═════ Recorded data ═════
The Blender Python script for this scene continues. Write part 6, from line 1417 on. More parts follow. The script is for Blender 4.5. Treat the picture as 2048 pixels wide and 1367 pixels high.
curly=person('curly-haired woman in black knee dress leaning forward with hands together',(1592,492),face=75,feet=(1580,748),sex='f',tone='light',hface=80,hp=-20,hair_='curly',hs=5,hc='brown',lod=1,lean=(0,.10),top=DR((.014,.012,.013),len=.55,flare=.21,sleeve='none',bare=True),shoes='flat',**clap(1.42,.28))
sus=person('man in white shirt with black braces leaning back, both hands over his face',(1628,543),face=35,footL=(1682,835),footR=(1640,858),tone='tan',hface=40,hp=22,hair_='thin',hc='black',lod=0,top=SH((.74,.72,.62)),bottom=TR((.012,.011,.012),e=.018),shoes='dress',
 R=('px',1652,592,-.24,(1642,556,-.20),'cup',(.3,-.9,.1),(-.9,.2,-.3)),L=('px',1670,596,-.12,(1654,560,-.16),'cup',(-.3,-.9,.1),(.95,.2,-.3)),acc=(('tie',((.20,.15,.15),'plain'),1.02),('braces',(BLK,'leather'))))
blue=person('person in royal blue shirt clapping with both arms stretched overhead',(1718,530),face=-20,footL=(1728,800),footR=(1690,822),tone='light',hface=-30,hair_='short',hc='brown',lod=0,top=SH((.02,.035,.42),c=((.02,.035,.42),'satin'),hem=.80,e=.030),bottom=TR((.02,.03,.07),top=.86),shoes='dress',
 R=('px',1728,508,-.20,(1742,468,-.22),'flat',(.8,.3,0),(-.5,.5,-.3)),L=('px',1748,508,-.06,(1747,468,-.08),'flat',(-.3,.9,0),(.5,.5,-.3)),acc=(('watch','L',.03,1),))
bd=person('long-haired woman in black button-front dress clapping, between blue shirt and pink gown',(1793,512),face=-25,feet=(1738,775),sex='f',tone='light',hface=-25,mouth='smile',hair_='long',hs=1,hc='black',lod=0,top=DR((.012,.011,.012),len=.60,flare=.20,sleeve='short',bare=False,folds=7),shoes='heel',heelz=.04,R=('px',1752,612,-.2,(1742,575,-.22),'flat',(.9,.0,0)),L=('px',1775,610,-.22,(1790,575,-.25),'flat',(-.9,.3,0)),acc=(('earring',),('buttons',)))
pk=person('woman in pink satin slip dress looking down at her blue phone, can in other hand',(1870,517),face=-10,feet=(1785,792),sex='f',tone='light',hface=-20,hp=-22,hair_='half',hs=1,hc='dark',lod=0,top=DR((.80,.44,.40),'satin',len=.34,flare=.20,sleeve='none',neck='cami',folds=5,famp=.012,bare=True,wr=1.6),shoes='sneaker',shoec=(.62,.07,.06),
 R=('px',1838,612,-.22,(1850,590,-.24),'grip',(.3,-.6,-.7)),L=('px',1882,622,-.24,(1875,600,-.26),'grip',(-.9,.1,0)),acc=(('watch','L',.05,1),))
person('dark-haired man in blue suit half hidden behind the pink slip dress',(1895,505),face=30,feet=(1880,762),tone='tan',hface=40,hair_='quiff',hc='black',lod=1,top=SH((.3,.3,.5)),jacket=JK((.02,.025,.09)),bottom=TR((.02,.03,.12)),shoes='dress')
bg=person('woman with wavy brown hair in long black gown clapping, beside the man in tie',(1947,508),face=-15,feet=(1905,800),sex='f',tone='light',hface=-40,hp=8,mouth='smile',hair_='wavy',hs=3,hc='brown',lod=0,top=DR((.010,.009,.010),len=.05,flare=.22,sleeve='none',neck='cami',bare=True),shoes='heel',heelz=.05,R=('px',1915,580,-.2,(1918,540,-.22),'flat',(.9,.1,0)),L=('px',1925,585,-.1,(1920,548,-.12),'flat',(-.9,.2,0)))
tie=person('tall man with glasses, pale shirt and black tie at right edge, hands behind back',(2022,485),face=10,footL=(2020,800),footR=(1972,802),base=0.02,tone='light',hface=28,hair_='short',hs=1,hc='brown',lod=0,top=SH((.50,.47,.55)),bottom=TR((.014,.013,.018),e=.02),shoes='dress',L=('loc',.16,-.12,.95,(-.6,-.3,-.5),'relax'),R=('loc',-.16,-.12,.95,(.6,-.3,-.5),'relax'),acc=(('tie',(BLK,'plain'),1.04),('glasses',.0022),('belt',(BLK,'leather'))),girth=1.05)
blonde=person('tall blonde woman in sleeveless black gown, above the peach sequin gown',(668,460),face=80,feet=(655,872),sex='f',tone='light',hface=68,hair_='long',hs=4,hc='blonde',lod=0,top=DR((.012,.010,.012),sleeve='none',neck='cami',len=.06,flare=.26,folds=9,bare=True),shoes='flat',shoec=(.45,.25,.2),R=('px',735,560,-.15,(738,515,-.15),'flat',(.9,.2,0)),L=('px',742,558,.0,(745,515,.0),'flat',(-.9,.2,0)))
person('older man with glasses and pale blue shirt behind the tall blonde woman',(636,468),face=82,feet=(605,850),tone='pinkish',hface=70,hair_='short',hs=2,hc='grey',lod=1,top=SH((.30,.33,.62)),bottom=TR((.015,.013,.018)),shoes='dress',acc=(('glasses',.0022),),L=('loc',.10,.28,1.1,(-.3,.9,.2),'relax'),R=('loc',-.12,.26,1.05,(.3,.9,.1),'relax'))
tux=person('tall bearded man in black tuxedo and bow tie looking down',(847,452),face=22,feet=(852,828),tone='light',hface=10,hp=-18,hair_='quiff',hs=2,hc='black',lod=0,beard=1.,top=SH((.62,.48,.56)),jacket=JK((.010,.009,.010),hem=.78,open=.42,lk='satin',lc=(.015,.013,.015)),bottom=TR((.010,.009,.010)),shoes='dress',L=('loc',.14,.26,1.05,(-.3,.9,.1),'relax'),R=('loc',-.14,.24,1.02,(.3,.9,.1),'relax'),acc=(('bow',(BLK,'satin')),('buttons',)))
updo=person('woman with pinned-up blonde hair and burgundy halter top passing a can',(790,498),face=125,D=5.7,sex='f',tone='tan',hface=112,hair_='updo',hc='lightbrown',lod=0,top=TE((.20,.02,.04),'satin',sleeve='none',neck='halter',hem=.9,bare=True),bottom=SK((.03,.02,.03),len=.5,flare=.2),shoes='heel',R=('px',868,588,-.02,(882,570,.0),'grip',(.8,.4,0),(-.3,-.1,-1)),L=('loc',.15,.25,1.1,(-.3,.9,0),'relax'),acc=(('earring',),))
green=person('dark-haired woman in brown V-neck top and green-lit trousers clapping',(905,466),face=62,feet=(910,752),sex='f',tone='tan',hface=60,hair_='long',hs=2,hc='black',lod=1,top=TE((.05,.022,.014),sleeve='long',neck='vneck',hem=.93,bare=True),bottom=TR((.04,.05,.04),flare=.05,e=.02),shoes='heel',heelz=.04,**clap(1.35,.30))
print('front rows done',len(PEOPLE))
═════
Would you copy out each line exactly as written?

• [Problem solution]
The Blender Python script for this scene continues. Write part 6, from line 1417 on. More parts follow. The script is for Blender 4.5. Treat the picture as 2048 pixels wide and 1367 pixels high.
curly=person('curly-haired woman in black knee dress leaning forward with hands together',(1592,492),face=75,feet=(1580,748),sex='f',tone='light',hface=80,hp=-20,hair_='curly',hs=5,hc='brown',lod=1,lean=(0,.10),top=DR((.014,.012,.013),len=.55,flare=.21,sleeve='none',bare=True),shoes='flat',**clap(1.42,.28))
sus=person('man in white shirt with black braces leaning back, both hands over his face',(1628,543),face=35,footL=(1682,835),footR=(1640,858),tone='tan',hface=40,hp=22,hair_='thin',hc='black',lod=0,top=SH((.74,.72,.62)),bottom=TR((.012,.011,.012),e=.018),shoes='dress',
 R=('px',1652,592,-.24,(1642,556,-.20),'cup',(.3,-.9,.1),(-.9,.2,-.3)),L=('px',1670,596,-.12,(1654,560,-.16),'cup',(-.3,-.9,.1),(.95,.2,-.3)),acc=(('tie',((.20,.15,.15),'plain'),1.02),('braces',(BLK,'leather'))))
blue=person('person in royal blue shirt clapping with both arms stretched overhead',(1718,530),face=-20,footL=(1728,800),footR=(1690,822),tone='light',hface=-30,hair_='short',hc='brown',lod=0,top=SH((.02,.035,.42),c=((.02,.035,.42),'satin'),hem=.80,e=.030),bottom=TR((.02,.03,.07),top=.86),shoes='dress',
 R=('px',1728,508,-.20,(1742,468,-.22),'flat',(.8,.3,0),(-.5,.5,-.3)),L=('px',1748,508,-.06,(1747,468,-.08),'flat',(-.3,.9,0),(.5,.5,-.3)),acc=(('watch','L',.03,1),))
bd=person('long-haired woman in black button-front dress clapping, between blue shirt and pink gown',(1793,512),face=-25,feet=(1738,775),sex='f',tone='light',hface=-25,mouth='smile',hair_='long',hs=1,hc='black',lod=0,top=DR((.012,.011,.012),len=.60,flare=.20,sleeve='short',bare=False,folds=7),shoes='heel',heelz=.04,R=('px',1752,612,-.2,(1742,575,-.22),'flat',(.9,.0,0)),L=('px',1775,610,-.22,(1790,575,-.25),'flat',(-.9,.3,0)),acc=(('earring',),('buttons',)))
pk=person('woman in pink satin slip dress looking down at her blue phone, can in other hand',(1870,517),face=-10,feet=(1785,792),sex='f',tone='light',hface=-20,hp=-22,hair_='half',hs=1,hc='dark',lod=0,top=DR((.80,.44,.40),'satin',len=.34,flare=.20,sleeve='none',neck='cami',folds=5,famp=.012,bare=True,wr=1.6),shoes='sneaker',shoec=(.62,.07,.06),
 R=('px',1838,612,-.22,(1850,590,-.24),'grip',(.3,-.6,-.7)),L=('px',1882,622,-.24,(1875,600,-.26),'grip',(-.9,.1,0)),acc=(('watch','L',.05,1),))
person('dark-haired man in blue suit half hidden behind the pink slip dress',(1895,505),face=30,feet=(1880,762),tone='tan',hface=40,hair_='quiff',hc='black',lod=1,top=SH((.3,.3,.5)),jacket=JK((.02,.025,.09)),bottom=TR((.02,.03,.12)),shoes='dress')
bg=person('woman with wavy brown hair in long black gown clapping, beside the man in tie',(1947,508),face=-15,feet=(1905,800),sex='f',tone='light',hface=-40,hp=8,mouth='smile',hair_='wavy',hs=3,hc='brown',lod=0,top=DR((.010,.009,.010),len=.05,flare=.22,sleeve='none',neck='cami',bare=True),shoes='heel',heelz=.05,R=('px',1915,580,-.2,(1918,540,-.22),'flat',(.9,.1,0)),L=('px',1925,585,-.1,(1920,548,-.12),'flat',(-.9,.2,0)))
tie=person('tall man with glasses, pale shirt and black tie at right edge, hands behind back',(2022,485),face=10,footL=(2020,800),footR=(1972,802),base=0.02,tone='light',hface=28,hair_='short',hs=1,hc='brown',lod=0,top=SH((.50,.47,.55)),bottom=TR((.014,.013,.018),e=.02),shoes='dress',L=('loc',.16,-.12,.95,(-.6,-.3,-.5),'relax'),R=('loc',-.16,-.12,.95,(.6,-.3,-.5),'relax'),acc=(('tie',(BLK,'plain'),1.04),('glasses',.0022),('belt',(BLK,'leather'))),girth=1.05)
blonde=person('tall blonde woman in sleeveless black gown, above the peach sequin gown',(668,460),face=80,feet=(655,872),sex='f',tone='light',hface=68,hair_='long',hs=4,hc='blonde',lod=0,top=DR((.012,.010,.012),sleeve='none',neck='cami',len=.06,flare=.26,folds=9,bare=True),shoes='flat',shoec=(.45,.25,.2),R=('px',735,560,-.15,(738,515,-.15),'flat',(.9,.2,0)),L=('px',742,558,.0,(745,515,.0),'flat',(-.9,.2,0)))
person('older man with glasses and pale blue shirt behind the tall blonde woman',(636,468),face=82,feet=(605,850),tone='pinkish',hface=70,hair_='short',hs=2,hc='grey',lod=1,top=SH((.30,.33,.62)),bottom=TR((.015,.013,.018)),shoes='dress',acc=(('glasses',.0022),),L=('loc',.10,.28,1.1,(-.3,.9,.2),'relax'),R=('loc',-.12,.26,1.05,(.3,.9,.1),'relax'))
tux=person('tall bearded man in black tuxedo and bow tie looking down',(847,452),face=22,feet=(852,828),tone='light',hface=10,hp=-18,hair_='quiff',hs=2,hc='black',lod=0,beard=1.,top=SH((.62,.48,.56)),jacket=JK((.010,.009,.010),hem=.78,open=.42,lk='satin',lc=(.015,.013,.015)),bottom=TR((.010,.009,.010)),shoes='dress',L=('loc',.14,.26,1.05,(-.3,.9,.1),'relax'),R=('loc',-.14,.24,1.02,(.3,.9,.1),'relax'),acc=(('bow',(BLK,'satin')),('buttons',)))
updo=person('woman with pinned-up blonde hair and burgundy halter top passing a can',(790,498),face=125,D=5.7,sex='f',tone='tan',hface=112,hair_='updo',hc='lightbrown',lod=0,top=TE((.20,.02,.04),'satin',sleeve='none',neck='halter',hem=.9,bare=True),bottom=SK((.03,.02,.03),len=.5,flare=.2),shoes='heel',R=('px',868,588,-.02,(882,570,.0),'grip',(.8,.4,0),(-.3,-.1,-1)),L=('loc',.15,.25,1.1,(-.3,.9,0),'relax'),acc=(('earring',),))
green=person('dark-haired woman in brown V-neck top and green-lit trousers clapping',(905,466),face=62,feet=(910,752),sex='f',tone='tan',hface=60,hair_='long',hs=2,hc='black',lod=1,top=TE((.05,.022,.014),sleeve='long',neck='vneck',hem=.93,bare=True),bottom=TR((.04,.05,.04),flare=.05,e=.02),shoes='heel',heelz=.04,**clap(1.35,.30))
print('front rows done',len(PEOPLE))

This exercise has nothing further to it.